** BEGIN INPUT MATERIAL **

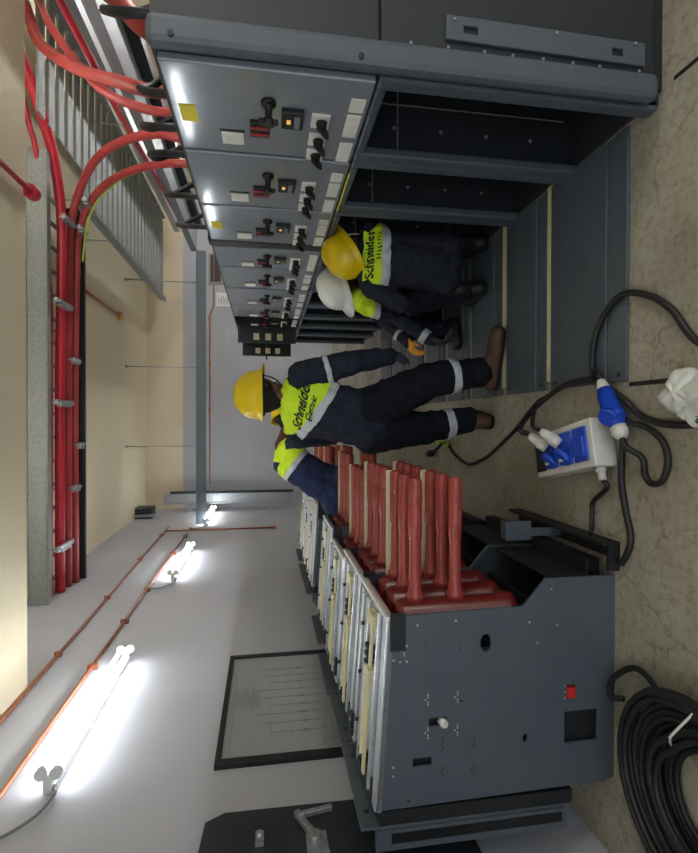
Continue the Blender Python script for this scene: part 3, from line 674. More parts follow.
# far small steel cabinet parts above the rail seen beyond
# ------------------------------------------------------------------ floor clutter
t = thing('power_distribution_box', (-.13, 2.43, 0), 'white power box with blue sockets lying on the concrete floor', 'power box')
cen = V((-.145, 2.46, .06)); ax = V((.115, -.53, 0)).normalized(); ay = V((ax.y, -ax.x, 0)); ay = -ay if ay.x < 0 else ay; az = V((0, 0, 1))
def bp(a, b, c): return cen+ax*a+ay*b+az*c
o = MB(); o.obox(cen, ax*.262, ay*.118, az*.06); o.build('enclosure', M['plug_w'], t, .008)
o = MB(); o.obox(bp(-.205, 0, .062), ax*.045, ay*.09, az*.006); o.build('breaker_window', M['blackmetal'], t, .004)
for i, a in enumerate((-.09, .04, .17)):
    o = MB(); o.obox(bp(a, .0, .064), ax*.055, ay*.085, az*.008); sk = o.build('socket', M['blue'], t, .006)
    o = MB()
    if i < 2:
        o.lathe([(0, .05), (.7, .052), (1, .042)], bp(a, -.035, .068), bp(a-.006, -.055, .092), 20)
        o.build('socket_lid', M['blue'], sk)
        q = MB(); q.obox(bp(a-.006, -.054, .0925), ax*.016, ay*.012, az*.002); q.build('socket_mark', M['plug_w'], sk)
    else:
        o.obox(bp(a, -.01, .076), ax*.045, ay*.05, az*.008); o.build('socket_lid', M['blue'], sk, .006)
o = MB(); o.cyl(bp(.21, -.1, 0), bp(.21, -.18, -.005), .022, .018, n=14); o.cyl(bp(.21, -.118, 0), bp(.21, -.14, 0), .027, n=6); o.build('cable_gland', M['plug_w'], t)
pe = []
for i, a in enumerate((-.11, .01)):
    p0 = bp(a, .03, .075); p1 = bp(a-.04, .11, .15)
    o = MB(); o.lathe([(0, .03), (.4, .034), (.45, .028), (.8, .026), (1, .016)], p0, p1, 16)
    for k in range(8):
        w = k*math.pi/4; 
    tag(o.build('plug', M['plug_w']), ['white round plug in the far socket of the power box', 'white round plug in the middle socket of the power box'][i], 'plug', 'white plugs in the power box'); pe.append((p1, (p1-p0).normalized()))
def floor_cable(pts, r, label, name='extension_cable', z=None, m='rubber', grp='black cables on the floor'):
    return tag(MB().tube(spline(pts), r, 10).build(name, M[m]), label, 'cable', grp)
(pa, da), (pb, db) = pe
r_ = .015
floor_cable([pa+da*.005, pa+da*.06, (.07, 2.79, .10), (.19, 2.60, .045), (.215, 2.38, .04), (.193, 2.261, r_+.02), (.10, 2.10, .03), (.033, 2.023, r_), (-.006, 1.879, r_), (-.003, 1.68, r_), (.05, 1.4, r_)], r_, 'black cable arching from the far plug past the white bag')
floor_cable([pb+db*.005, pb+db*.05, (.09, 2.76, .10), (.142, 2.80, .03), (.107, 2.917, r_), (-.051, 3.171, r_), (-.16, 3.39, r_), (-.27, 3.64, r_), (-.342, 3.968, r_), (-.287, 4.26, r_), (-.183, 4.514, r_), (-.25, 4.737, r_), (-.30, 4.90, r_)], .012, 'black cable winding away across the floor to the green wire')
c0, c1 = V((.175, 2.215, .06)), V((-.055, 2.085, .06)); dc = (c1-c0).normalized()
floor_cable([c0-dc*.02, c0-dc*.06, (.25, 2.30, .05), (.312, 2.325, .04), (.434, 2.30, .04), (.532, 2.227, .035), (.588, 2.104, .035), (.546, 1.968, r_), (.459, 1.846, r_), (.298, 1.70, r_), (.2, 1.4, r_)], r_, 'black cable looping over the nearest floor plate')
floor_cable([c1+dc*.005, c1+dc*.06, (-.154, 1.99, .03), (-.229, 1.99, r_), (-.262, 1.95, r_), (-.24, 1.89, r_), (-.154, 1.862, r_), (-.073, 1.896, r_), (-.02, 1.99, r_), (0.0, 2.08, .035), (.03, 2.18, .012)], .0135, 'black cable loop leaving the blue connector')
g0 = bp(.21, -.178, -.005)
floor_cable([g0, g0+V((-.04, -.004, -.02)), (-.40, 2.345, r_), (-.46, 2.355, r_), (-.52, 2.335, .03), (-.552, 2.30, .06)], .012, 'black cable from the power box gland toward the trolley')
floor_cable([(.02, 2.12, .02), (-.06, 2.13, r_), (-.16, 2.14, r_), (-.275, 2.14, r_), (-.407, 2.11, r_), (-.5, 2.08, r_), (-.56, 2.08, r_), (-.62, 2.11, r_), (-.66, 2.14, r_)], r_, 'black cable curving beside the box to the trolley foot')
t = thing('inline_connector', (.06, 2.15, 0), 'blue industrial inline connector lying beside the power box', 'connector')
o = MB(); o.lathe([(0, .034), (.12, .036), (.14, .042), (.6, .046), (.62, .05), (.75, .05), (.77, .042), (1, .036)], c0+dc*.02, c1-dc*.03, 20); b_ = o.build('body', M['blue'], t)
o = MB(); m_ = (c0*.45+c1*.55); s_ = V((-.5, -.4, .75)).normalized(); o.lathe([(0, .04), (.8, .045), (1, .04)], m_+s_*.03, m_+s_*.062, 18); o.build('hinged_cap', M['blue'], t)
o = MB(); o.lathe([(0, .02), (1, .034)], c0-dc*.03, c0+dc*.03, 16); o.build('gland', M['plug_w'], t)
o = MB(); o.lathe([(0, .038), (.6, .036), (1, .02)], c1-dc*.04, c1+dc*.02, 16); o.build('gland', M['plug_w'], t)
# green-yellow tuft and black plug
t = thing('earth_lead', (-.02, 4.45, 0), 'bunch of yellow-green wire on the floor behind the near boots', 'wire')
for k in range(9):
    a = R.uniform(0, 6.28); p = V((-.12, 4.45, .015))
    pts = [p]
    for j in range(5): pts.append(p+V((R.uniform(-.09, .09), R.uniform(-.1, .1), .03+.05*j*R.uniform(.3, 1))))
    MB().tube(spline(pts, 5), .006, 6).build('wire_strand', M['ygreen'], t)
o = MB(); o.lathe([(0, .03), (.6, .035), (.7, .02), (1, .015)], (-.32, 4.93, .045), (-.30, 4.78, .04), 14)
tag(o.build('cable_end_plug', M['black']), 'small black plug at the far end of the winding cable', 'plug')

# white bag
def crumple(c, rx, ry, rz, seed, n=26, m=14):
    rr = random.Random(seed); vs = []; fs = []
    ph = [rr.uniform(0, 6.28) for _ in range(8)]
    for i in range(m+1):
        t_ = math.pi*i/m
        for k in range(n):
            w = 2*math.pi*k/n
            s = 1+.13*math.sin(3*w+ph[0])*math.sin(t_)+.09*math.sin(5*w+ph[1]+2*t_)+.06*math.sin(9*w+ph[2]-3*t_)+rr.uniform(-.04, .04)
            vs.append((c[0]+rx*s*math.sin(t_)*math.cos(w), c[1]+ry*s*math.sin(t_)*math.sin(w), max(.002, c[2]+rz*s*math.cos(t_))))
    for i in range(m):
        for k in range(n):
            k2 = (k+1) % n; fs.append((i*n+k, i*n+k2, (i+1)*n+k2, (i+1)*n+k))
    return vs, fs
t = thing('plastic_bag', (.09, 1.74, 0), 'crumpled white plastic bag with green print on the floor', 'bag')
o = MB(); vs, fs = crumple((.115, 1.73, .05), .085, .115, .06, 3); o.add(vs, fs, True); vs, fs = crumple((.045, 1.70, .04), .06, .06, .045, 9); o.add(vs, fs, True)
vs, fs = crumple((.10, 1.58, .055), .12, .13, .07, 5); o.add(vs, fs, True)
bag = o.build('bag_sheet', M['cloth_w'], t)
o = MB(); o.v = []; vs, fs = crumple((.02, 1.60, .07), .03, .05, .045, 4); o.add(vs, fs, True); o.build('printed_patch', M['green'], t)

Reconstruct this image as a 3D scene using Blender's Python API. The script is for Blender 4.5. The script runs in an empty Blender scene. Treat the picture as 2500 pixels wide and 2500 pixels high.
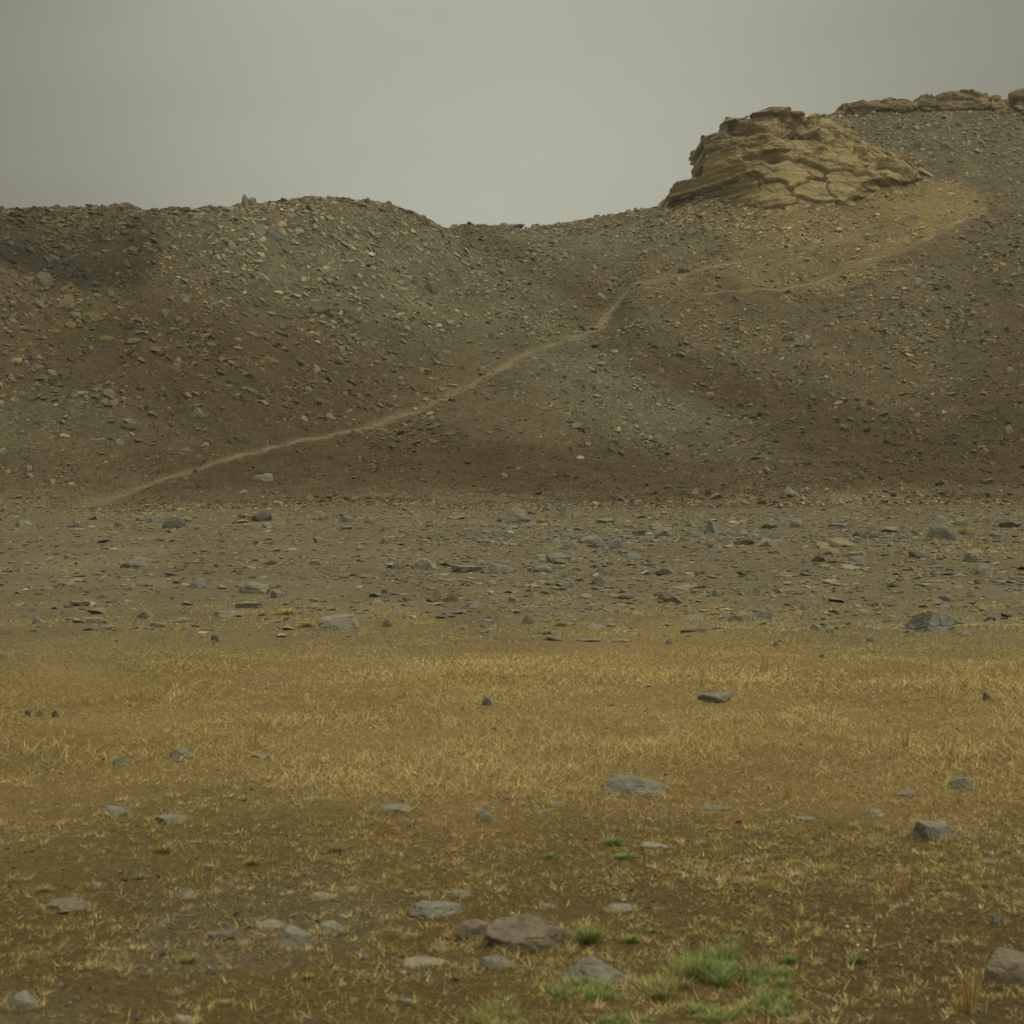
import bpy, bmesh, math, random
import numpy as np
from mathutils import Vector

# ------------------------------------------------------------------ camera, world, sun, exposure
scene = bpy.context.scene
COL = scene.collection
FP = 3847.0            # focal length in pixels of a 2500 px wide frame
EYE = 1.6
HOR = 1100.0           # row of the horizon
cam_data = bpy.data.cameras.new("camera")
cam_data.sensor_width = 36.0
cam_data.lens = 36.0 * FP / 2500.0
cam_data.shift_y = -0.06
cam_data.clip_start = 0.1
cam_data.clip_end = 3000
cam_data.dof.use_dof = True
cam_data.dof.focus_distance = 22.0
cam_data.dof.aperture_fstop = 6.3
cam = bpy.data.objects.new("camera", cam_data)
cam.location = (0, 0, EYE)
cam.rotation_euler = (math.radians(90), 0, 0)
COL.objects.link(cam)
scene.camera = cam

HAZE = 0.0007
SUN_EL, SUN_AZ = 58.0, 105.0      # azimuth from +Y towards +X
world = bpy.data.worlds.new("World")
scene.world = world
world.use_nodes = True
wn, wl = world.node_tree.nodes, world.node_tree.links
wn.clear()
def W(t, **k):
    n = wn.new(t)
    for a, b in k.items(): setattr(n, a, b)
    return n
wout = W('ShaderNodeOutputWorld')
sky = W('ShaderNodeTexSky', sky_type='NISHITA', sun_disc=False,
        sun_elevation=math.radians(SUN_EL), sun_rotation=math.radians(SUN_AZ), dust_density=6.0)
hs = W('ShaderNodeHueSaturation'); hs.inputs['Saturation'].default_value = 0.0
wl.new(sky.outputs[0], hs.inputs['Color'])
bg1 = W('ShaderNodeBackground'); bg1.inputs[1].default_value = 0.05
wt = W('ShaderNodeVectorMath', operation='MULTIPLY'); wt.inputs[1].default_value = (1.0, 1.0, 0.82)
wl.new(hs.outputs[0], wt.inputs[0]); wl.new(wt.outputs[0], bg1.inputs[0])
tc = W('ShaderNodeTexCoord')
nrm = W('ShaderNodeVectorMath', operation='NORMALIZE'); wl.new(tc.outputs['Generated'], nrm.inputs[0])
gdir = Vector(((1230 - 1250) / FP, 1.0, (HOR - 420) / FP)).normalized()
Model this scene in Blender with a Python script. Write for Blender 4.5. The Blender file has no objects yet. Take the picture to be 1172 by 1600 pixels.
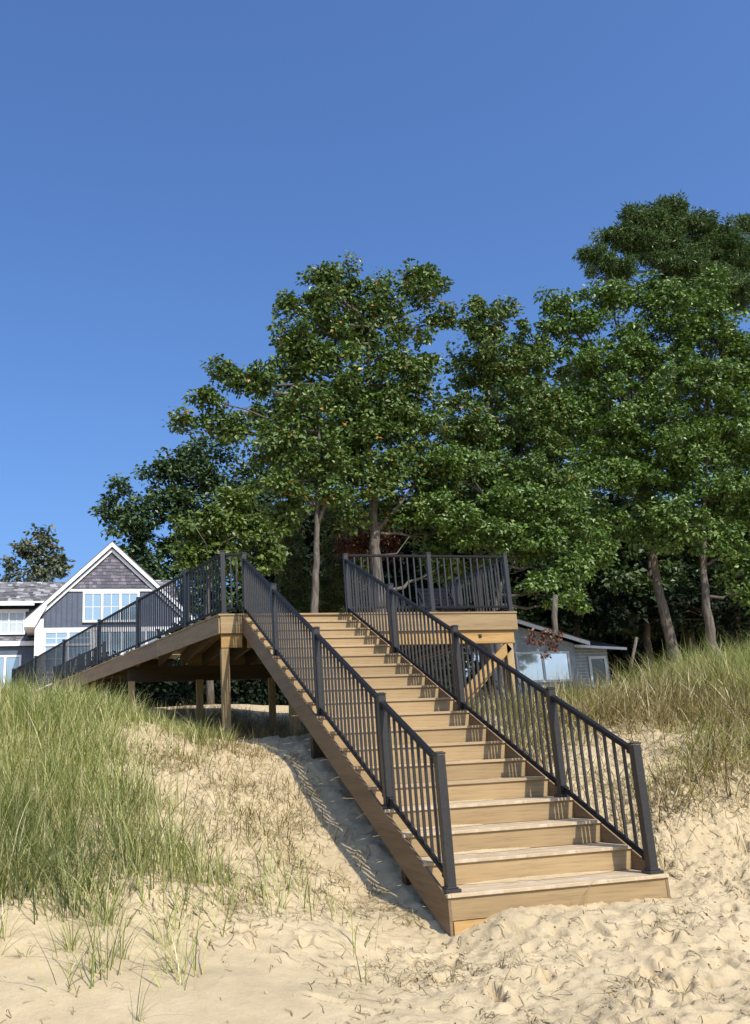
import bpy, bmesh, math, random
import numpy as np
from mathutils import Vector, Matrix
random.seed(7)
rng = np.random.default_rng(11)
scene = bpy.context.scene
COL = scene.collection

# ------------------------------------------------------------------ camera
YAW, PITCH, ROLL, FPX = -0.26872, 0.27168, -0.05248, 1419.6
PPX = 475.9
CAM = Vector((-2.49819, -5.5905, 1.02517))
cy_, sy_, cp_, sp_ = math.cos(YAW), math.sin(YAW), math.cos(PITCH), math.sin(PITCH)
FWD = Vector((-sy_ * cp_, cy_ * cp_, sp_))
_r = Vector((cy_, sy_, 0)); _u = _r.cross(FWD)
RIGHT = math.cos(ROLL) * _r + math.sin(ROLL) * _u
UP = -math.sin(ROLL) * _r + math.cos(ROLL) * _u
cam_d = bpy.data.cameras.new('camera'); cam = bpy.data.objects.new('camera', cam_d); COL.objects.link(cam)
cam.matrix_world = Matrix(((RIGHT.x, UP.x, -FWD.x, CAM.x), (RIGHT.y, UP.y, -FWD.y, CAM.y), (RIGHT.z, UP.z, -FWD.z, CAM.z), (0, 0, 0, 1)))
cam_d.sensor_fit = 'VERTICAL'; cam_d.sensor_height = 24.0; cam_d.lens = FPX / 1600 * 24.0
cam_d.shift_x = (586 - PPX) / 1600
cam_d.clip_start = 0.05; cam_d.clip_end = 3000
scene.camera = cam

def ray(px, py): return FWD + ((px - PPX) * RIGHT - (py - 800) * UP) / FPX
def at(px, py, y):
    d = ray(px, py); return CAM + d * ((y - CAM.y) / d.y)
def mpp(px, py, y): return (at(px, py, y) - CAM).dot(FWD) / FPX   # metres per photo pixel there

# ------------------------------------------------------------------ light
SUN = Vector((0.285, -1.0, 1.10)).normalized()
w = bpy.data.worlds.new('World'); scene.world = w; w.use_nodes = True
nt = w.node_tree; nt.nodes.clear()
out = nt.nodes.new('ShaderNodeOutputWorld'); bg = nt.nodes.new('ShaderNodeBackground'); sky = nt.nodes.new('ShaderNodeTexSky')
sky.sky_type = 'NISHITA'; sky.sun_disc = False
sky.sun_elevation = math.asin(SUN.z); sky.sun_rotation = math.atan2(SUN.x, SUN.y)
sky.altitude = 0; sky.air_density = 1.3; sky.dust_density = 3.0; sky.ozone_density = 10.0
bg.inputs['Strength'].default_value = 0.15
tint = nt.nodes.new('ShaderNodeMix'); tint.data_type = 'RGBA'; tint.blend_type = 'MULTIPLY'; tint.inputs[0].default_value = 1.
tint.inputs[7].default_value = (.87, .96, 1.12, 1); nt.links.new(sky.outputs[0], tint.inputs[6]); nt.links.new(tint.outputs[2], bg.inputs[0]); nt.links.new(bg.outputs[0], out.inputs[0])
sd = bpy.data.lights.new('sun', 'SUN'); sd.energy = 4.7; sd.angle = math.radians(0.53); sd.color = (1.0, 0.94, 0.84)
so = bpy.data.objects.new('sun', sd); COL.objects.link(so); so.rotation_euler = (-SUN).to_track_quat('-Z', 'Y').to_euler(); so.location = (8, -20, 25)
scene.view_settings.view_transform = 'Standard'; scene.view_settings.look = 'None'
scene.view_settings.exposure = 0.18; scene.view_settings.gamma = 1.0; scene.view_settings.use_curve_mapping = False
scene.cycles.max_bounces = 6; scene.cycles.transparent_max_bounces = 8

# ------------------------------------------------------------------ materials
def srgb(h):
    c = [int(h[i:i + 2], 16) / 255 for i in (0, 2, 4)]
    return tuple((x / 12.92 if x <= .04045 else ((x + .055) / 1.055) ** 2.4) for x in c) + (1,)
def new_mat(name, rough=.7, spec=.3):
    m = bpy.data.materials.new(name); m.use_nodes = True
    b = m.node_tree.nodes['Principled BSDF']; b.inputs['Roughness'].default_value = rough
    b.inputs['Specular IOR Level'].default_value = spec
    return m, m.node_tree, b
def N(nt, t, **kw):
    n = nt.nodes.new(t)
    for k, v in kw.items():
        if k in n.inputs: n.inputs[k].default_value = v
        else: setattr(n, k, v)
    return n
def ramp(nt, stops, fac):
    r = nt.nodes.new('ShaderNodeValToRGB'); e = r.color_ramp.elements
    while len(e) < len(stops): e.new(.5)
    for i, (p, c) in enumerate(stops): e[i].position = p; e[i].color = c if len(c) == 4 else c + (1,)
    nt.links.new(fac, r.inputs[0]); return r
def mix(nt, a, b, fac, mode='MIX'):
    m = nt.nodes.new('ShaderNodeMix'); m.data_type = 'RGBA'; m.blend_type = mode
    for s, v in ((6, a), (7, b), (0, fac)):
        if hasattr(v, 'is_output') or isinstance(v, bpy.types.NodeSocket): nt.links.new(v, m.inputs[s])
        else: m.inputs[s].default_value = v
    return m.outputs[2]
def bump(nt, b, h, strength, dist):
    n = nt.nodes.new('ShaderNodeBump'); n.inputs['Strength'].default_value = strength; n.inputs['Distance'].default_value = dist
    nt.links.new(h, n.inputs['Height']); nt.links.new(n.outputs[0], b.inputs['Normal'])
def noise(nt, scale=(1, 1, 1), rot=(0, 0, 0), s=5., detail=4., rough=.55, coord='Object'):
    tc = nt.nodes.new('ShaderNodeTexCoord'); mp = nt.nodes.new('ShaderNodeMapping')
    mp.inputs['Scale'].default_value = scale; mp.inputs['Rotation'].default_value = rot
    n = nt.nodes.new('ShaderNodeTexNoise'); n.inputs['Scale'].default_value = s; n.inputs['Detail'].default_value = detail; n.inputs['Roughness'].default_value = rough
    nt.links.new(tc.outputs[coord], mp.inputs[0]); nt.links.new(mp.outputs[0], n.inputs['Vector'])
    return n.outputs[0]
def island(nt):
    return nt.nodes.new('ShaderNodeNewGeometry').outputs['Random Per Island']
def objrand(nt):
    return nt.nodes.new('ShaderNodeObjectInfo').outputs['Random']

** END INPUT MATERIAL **

WRITTEN REQUEST: Look above for the line containing "Model this scene", then write out every line from there down to the line containing "def mpp(px, py, y): return", that line included, with no pictures.

WORKED ANSWER:
Model this scene in Blender with a Python script. Write for Blender 4.5. The Blender file has no objects yet. Take the picture to be 1172 by 1600 pixels.
import bpy, bmesh, math, random
import numpy as np
from mathutils import Vector, Matrix
random.seed(7)
rng = np.random.default_rng(11)
scene = bpy.context.scene
COL = scene.collection

# ------------------------------------------------------------------ camera
YAW, PITCH, ROLL, FPX = -0.26872, 0.27168, -0.05248, 1419.6
PPX = 475.9
CAM = Vector((-2.49819, -5.5905, 1.02517))
cy_, sy_, cp_, sp_ = math.cos(YAW), math.sin(YAW), math.cos(PITCH), math.sin(PITCH)
FWD = Vector((-sy_ * cp_, cy_ * cp_, sp_))
_r = Vector((cy_, sy_, 0)); _u = _r.cross(FWD)
RIGHT = math.cos(ROLL) * _r + math.sin(ROLL) * _u
UP = -math.sin(ROLL) * _r + math.cos(ROLL) * _u
cam_d = bpy.data.cameras.new('camera'); cam = bpy.data.objects.new('camera', cam_d); COL.objects.link(cam)
cam.matrix_world = Matrix(((RIGHT.x, UP.x, -FWD.x, CAM.x), (RIGHT.y, UP.y, -FWD.y, CAM.y), (RIGHT.z, UP.z, -FWD.z, CAM.z), (0, 0, 0, 1)))
cam_d.sensor_fit = 'VERTICAL'; cam_d.sensor_height = 24.0; cam_d.lens = FPX / 1600 * 24.0
cam_d.shift_x = (586 - PPX) / 1600
cam_d.clip_start = 0.05; cam_d.clip_end = 3000
scene.camera = cam

def ray(px, py): return FWD + ((px - PPX) * RIGHT - (py - 800) * UP) / FPX
def at(px, py, y):
    d = ray(px, py); return CAM + d * ((y - CAM.y) / d.y)
def mpp(px, py, y): return (at(px, py, y) - CAM).dot(FWD) / FPX   # metres per photo pixel there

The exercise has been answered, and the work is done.